Ayrı gayrı yok işçiler birleşin! Her yer Kavel her yer Polonez!
Polonez işçisi Türk-İş bayrağı altında yürümekte metal işçileri DİSK’in bayrağıyla grev iradesini ortaya koymaktadır. Metal grevlerinden Polonez direnişine dayanışma mesajları yükselmekte Polonez’in direniş çadırında metal işçilerinin grevi coşkuyla selamlanmaktadır.

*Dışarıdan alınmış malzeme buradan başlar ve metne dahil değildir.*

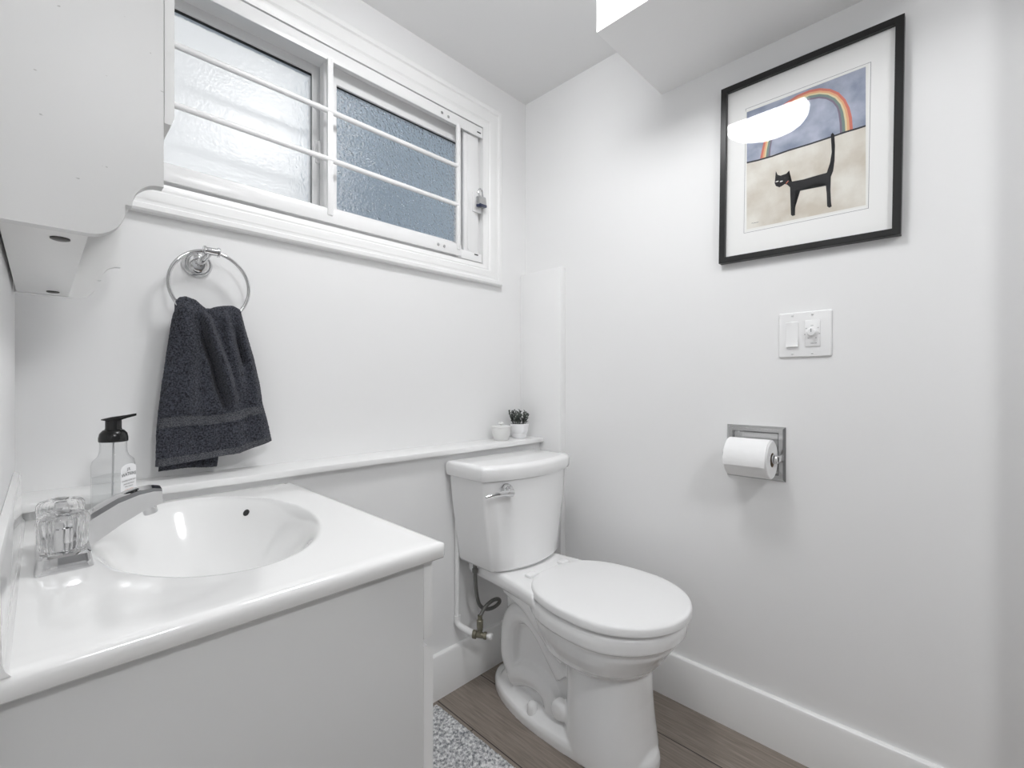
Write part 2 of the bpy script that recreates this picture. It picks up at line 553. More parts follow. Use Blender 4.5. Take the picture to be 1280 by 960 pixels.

Kavel grevinin yolundan giden metal işçileri ve Tekel direnişinin yolunda yürüyen Polonez işçileri Ankara’daki asgari ücret tiyatrosunun ipliğini pazara çıkarmıştır. İktidarın hakem kılığında sermaye hizmet ettiği, milletin çoğunluğu olduğu halde asgari ücret komisyonunda azınlıkta bırakılan Türk-İş’e figüranlığın dayatıldığı, Ankara’daki kayıkçı kavgasından işçi sınıfının payına sefaletten başka bir şey düşmeyecektir. Ama Polonez işçisi adliye sarayının önünde direniş çadırında metal işçileri fabrikalarının önündeki grev çadırlarında “hak verilmez alınır, zafer sokakta kazanılır” diyerek yolu göstermektedir. Amaçlar ortak, mücadele ortaktır! Konfederasyon ayrımı gözetmeksizin tüm sendikalar bu mücadelenin gereği olarak el birliği yaparak grev yasağına karşı metal işçilerinin Anayasal Hak Grevi’nin yanında ortak tutum almalı, Polonez işçisinin Anayasal Hak Yürüyüşü’nde saf tutmalıdır! Metal işçisinin grevi yasaklandığında dayanışma grevleri tüm MESS fabrikalarına ve giderek Türkiye sathına yayılmalı, Polonez işçisinin yolu kesildiğinde tüm emekçi halk hürriyet için yollara dökülmelidir. İş aş hürriyet mücadelesinin parolası: “Her yer Kavel her yer Polonez”dir!